Apesar de viver em Cascais, manteve a relação com o PS de Lisboa Oriental. Nasceu na Penha de França em 1976. Depois das passagens pelos Estados Unidos e Macau, quando saiu de casa dos pais, comprou o primeiro apartamento na Alameda. O casamento e o nascimento das filhas, apesar do afastamento, não ditaram o corte das raízes com aquela parte da capital.

A atual mulher, Marta, não tem ligações à política. Contudo, Manuel Portugal Lage encara isso como positivo. “É bom podermos falar e ouvir opiniões diferentes. Tem uma visão mais distanciada, mais desprendida”.

Atenção à imagem

Antes da fotografia, Manuel Portugal Lage não resiste a uma piada. “Hoje até me penteei”. O cabelo claro vem sempre impecavelmente alinhado para a esquerda, em estilo molhado. Os olhos azulados, expressivos, marcam a expressão. Presta muita atenção à imagem. Nas redes sociais, partilha com regularidade a vida pública e privada.

Apesar dos mais de 12 mil seguidores, não é um criador de conteúdos. Assim como não quer ser um criador de leis enquanto deputado. “Não sou legislador, aplico a legislação enquanto advogado. Nem sequer consigo pensar numa coisa desses. Nunca me passou pela cabeça”.

Na política, Manuel Portugal Lage não quer ser cargos executivos. Mas isso não significa que não queira por as mãos na massa: para a campanha que se aproxima vai de mangas arregaçadas. Elogia Pedro Nuno Santos, que conhece desde os tempos da Juventude Socialista: “É uma pessoa muito determinada. Sabe exatamente aquilo que quer. E está muito bem preparado. Tem um desprendimento que lhe permite ser ele próprio”.

“Gosto muito do que faço.

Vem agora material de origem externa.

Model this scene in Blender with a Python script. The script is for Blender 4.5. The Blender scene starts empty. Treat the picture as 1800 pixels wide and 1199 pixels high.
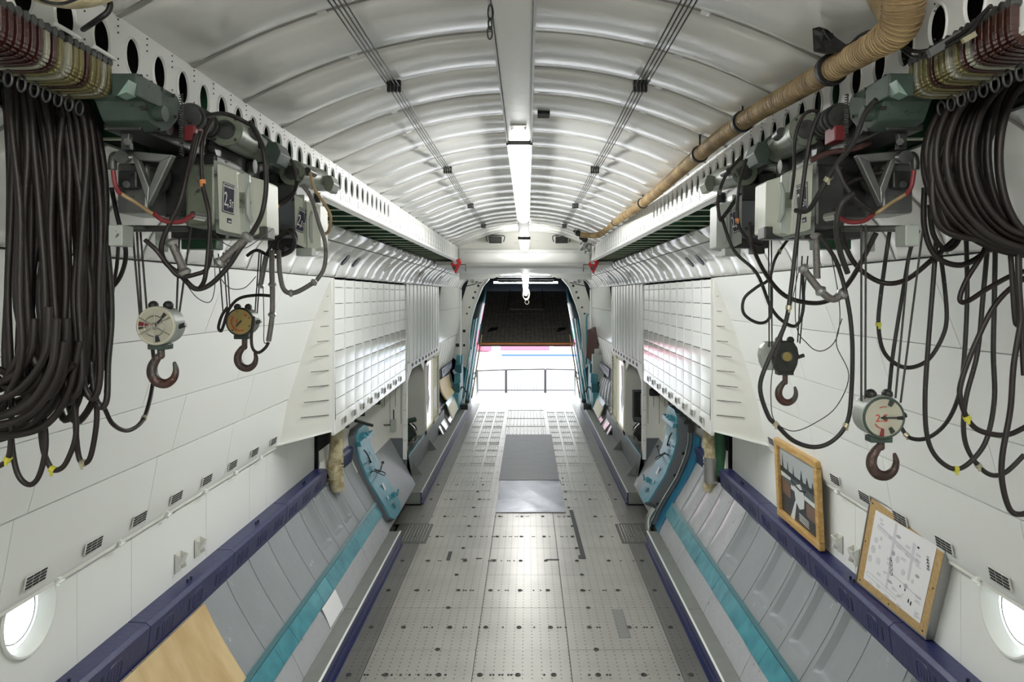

Quanto a ser o último da lista, estou no lugar onde quero estar”. Se um dos filhos, daqui a uns anos, lhe disser fazer parte de uma estrutura política, Manuel Portugal Lage, admite que poderá sentir o mesmo que o pai. “Provavelmente, também não vou achar muita piada”. Mas vai aceitar. Que remédio. Será sempre pior se lhe disserem que são de outro clube.